New York City Violations Issued Against the Building

NYC Department of Buildings (DOB)

According to the DOB Business Information Systems online, the building has one open complaint and five open violations. Screenshots of the open complaint and violation list are below. As you may be aware, you can check the status of DOB violations on the Buildings Information Systems website of the NYC DOB.


We understand you have owned the building since 2013 and are likely aware of the five violations considered open by the DOB for the building. Typically, we include this in our research because it often provides a background story to landlord-tenant relationships. In this case, we do not see any relationship to the tenants of the building or its rent regulation history but it is consistent with our findings on the illegal use of the building as two of the active violations are construction violations, one of which is for work without a permit. The remaining three are boiler, zoning and elevator violations.

Department of Housing Preservation and Development of the City of New York (“HPD”)

As of June 23, 2015, there are no violations considered open by HPD.

Property Shark Report

We provide the Property Shark Report for the building together with this report. It includes information pertaining to the neighborhood, ownership, property tax assessment, zoning and size.

Court Investigations

Housing Court

The only two notable housing court proceedings involve [redacted], the occupant of Apartment 3B, one of the illegal units. We have requested copies of the court files and will report further to you upon receipt. However, our research shows that the apartment is an illegal unit. Therefore, you may commence a summary proceeding to evict [redacted] based on the illegal status of the apartment.

Civil and Supreme Courts

Our court investigations revealed no Civil or Supreme Court cases concerning the building. We also ran a judgment and liens search based on block and lot number and found no judgments or liens against the building.

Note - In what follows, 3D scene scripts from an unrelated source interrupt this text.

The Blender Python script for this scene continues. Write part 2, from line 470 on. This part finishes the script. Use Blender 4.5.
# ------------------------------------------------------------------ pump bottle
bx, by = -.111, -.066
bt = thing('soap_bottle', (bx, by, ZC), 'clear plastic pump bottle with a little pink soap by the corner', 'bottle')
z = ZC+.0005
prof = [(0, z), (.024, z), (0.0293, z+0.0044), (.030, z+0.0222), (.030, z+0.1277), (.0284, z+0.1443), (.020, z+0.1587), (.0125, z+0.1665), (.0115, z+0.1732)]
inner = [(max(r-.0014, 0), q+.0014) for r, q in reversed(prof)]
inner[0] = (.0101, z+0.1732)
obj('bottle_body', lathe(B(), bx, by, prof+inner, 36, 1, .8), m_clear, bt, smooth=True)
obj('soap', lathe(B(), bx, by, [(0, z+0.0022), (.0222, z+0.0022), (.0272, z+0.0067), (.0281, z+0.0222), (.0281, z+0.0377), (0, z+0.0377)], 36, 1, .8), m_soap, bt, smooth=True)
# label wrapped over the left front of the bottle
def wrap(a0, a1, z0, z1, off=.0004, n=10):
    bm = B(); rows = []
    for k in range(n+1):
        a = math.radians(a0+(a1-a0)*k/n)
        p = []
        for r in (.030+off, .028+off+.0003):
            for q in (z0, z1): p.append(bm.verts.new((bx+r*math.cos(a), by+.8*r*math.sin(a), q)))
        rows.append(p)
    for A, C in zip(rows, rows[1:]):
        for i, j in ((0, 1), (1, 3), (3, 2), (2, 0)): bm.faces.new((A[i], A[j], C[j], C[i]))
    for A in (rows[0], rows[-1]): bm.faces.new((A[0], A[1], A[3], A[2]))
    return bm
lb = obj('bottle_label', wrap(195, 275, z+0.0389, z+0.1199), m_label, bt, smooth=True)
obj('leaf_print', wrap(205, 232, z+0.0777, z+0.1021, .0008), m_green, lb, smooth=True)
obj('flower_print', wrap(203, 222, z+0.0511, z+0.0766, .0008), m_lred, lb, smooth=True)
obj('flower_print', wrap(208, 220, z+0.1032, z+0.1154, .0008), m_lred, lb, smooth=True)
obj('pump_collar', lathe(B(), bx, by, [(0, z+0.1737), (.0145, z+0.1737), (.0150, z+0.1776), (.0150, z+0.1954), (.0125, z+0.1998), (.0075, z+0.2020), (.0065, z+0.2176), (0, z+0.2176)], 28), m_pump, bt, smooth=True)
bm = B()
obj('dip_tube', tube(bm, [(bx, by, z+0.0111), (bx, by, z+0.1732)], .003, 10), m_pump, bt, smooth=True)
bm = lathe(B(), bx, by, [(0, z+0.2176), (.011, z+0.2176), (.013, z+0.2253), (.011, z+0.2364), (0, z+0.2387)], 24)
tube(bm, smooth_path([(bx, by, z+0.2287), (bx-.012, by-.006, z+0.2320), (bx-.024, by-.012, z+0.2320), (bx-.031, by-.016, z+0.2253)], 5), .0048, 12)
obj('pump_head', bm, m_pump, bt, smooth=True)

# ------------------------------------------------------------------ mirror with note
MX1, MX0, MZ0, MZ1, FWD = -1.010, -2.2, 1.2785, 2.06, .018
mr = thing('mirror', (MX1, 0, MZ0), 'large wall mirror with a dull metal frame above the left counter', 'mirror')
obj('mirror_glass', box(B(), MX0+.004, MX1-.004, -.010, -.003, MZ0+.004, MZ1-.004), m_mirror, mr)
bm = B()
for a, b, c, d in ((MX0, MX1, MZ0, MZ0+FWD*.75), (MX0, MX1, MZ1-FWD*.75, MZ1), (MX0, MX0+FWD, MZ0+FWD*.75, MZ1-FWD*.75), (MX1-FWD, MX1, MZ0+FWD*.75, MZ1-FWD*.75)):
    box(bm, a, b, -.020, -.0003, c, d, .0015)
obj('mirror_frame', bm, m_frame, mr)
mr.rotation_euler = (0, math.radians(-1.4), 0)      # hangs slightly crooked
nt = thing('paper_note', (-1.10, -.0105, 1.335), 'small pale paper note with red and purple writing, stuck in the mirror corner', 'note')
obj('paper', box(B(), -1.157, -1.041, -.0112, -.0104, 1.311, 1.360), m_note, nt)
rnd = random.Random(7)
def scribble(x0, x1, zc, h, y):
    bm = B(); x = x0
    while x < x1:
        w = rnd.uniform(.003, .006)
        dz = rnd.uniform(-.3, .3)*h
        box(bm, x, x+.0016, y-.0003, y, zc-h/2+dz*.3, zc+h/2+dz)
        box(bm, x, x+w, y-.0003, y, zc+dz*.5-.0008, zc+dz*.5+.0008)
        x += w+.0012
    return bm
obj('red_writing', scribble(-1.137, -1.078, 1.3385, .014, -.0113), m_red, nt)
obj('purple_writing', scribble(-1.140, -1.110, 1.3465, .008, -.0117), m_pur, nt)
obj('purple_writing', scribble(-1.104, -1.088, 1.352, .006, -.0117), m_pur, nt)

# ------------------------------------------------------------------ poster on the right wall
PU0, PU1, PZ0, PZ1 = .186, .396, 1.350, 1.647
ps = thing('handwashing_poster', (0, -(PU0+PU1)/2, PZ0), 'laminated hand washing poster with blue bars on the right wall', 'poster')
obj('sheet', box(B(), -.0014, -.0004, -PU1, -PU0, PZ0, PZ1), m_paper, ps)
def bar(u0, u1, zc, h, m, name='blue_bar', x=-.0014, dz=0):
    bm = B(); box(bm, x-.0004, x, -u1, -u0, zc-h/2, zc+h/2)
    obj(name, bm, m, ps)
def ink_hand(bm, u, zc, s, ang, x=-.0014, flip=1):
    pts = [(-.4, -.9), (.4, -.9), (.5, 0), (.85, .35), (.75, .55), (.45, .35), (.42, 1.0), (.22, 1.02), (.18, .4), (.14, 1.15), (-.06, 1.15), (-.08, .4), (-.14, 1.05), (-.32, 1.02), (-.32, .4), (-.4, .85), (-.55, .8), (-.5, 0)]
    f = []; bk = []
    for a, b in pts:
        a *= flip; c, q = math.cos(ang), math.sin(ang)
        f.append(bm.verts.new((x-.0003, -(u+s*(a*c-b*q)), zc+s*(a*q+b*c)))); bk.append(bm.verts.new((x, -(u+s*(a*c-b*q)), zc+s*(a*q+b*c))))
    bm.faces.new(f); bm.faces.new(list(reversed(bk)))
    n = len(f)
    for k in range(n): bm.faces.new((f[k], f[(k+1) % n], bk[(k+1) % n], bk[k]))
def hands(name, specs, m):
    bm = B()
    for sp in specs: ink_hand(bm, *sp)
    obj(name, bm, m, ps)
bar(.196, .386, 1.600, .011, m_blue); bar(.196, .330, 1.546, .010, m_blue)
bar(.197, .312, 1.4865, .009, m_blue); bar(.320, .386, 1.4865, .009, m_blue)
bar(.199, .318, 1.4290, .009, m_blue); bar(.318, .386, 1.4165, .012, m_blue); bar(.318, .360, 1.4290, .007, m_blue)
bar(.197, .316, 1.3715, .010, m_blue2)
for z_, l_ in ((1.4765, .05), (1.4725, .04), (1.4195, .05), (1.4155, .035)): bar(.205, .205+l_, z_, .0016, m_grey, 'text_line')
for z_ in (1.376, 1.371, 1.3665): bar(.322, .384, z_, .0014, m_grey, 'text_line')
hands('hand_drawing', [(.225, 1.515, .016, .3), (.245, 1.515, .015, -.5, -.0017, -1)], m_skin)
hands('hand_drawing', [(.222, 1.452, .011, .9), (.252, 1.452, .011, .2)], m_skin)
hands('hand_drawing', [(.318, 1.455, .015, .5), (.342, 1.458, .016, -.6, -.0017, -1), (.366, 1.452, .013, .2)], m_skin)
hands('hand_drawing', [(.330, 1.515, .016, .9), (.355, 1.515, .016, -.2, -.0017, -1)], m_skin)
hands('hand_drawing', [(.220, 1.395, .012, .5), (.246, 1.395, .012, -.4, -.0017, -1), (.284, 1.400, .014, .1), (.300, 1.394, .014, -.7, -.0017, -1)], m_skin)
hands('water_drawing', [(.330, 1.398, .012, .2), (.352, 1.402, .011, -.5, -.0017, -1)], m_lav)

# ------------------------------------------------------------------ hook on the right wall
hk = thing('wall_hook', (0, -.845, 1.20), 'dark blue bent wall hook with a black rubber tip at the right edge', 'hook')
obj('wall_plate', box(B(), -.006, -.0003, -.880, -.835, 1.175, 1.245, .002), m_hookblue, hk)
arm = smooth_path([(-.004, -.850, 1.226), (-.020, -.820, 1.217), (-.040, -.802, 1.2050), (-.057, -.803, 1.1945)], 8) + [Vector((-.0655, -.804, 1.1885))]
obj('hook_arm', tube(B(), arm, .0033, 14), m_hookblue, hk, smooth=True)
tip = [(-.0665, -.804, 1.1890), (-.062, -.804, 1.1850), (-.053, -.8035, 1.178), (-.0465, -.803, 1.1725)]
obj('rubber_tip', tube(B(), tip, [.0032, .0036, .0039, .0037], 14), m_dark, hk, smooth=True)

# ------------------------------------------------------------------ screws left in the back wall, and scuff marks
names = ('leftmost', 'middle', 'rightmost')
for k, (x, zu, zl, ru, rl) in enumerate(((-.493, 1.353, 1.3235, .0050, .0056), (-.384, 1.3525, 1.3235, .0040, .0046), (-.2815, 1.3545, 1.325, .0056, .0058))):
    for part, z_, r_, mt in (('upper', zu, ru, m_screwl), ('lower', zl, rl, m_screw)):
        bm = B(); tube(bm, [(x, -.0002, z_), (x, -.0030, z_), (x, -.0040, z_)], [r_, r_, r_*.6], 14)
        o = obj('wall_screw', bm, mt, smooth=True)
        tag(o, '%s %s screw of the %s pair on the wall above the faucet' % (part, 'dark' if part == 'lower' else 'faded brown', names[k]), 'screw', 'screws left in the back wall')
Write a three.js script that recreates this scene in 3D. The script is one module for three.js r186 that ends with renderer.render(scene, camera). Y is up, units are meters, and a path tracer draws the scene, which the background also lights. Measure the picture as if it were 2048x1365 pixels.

It is clear that this building has some extremely serious issues with illegality. We heartily recommend that the building be legalized in as many ways as possible as quickly as possible. There are bargain hunters out there who specialize in buying buildings like this one at depressed prices and then putting in the time and effort to legalize them and flip them at huge profits. It would probably make more business sense for you to do that legalization yourself and pocket the profits it will yield. Also, we note, that when a landlord develops a reputation for being one who brings buildings in conformity with the law, opportunities eventually start to open up on the City where the government itself gives the owners substantial assistance and works with the owner on waiving fines. It takes time to develop such a relationship with the City, but a number of our clients have used it as an immensely successful business model. If, on the other hand, you do not wish to invest that kind of capital, there is much to be said for selling the building and avoiding the personal liability that can arise from having a building with this much illegality. The law looks through layers of ownership to get to the real controlling parties. That can become extremely unpleasant.